Égalité ou statuts particuliers ?
Published on Wednesday, March 27, 2019
Abstract
Parce que l’impôt est un prélèvement contraint – ou, tout du moins, pouvant se dispenser de l’accord du contribuable –, la question de sa justice est un problème constant. Il est certes possible, sinon tentant, d’y répondre sommairement en le considérant comme intrinsèquement injuste – Taxation is theft– ou de juger la question vaine puisque, juste ou non, l’impôt devra être payé – Nothing is certain but death and taxes ! Pourtant, à l’heure où le gouvernement français s’apprête à engager plusieurs réformes de la fiscalité, la justice fiscale semble à questionner sur plusieurs plans. Dans ses aspects les plus concrets, elle se donne bien sûr immédiatement à voir dans l’organisation, le fonctionnement et les réformes successives du système fiscal. Cependant, l’incontestable technicité de la matière – souvent fantasmée comme forcément attentatoire aux intérêts particuliers – ne doit pas dissimuler l’importance des questions qui s’y jouent.
Announcement
Argumentaire
Parce que l’impôt est un prélèvement contraint – ou, tout du moins, pouvant se dispenser de l’accord du contribuable –, la question de sa justice est un problème constant. Il est certes possible, sinon tentant, d’y répondre sommairement en le considérant comme intrinsèquement injuste – Taxation is theft– ou de juger la question vaine puisque, juste ou non, l’impôt devra être payé – Nothing is certain but death and taxes !Pourtant, à l’heure où le gouvernement français s’apprête à engager plusieurs réformes de la fiscalité, la justice fiscale semble à questionner sur plusieurs plans. Dans ses aspects les plus concrets, elle se donne bien sûr immédiatement à voir dans l’organisation, le fonctionnement et les réformes successives du système fiscal. Cependant, l’incontestable technicité de la matière – souvent fantasmée comme forcément attentatoire aux intérêts particuliers – ne doit pas dissimuler l’importance des questions qui s’y jouent. En effet, à travers l’idée de justice fiscale, c’est toute une conception du monde – et aujourd’hui, particulièrement, une conception de l’État et de ses missions – qui apparaît derrière la technique juridique. Pour saisir l’ambiguïté de cette double dimension, l’analyse historique se révèle essentielle. Permettant d’envisager l’évolution du système fiscal en fonction des contextes, des inflexions politiques et des ambitions du temps, elle seule permet une analyse fine des enjeux les plus contemporains en leur offrant la mise en perspective qu’ils méritent. C’est donc à travers ces trois dimensions – fiscale, théorique et historique – profondément imbriquées que l’on se propose de questionner ici la justice fiscale.

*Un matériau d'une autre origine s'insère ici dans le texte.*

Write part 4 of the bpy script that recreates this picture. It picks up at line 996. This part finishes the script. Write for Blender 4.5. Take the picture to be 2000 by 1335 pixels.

Pour étudier la justice fiscale, la question de l’égalité dans la répartition de l’impôt est bien sûr classique entre toutes. L’idée que chacun doit payer l’impôt à raison de ses facultés nous est même si familière que nous peinons désormais à en reconnaître la part d’indétermination – de quelles facultés parle-t-on ? – et, plus encore, ce qu’elle porte en elle de révolutionnaire dans cette radicale indifférenciation des sujets devant l'État. Diverses inflexions devraient pourtant nous rappeler que l’histoire de la justice fiscale n’est guère linéaire. Ainsi, l’impôt a longtemps été pensé comme indissociable du privilège. Apparus en France – et plus largement en Europe – dès le Moyen Âge, d’abord au profit de la noblesse et de l’Église, les privilèges fiscaux seront ensuite développés tout au long de la période moderne, la monarchie ayant su en jouer pour composer avec une société d’ordres, à la fois frein et relais du pouvoir royal. D’un point de vue fiscal, la société d’Ancien Régime apparait dès lors comme un agglomérat de corps privilégiés et de statuts particuliers ne reconnaissant pas un principe d’égalité. Ce n’est que dans les dernières décennies de l’absolutisme que la royauté fit sienne une aspiration des Lumières à l’égalité civique, parce qu’elle estimait que le rétablissement des finances publiques passait par la réduction du nombre des privilégiés. Elle échouera pourtant à imposer ses réformes fiscales, la contradiction entre justification par le statut et justification par l’égalité constituant peut-être l’un des principaux écueils sur lesquels a sombré la légitimité royale. Par la suite, si la plupart des régimes proclamèrent, plus ou moins, l’égalité fiscale héritée de 1789 et de la Déclaration des droits de l’homme et du citoyen, ils n’hésitèrent cependant pas à aménager quantité de statuts fiscaux particuliers, ressuscitant ainsi les inégalités d’autrefois. Il s’agira d’interroger ici ces privilèges et ces statuts dans une vision historique et comparatiste.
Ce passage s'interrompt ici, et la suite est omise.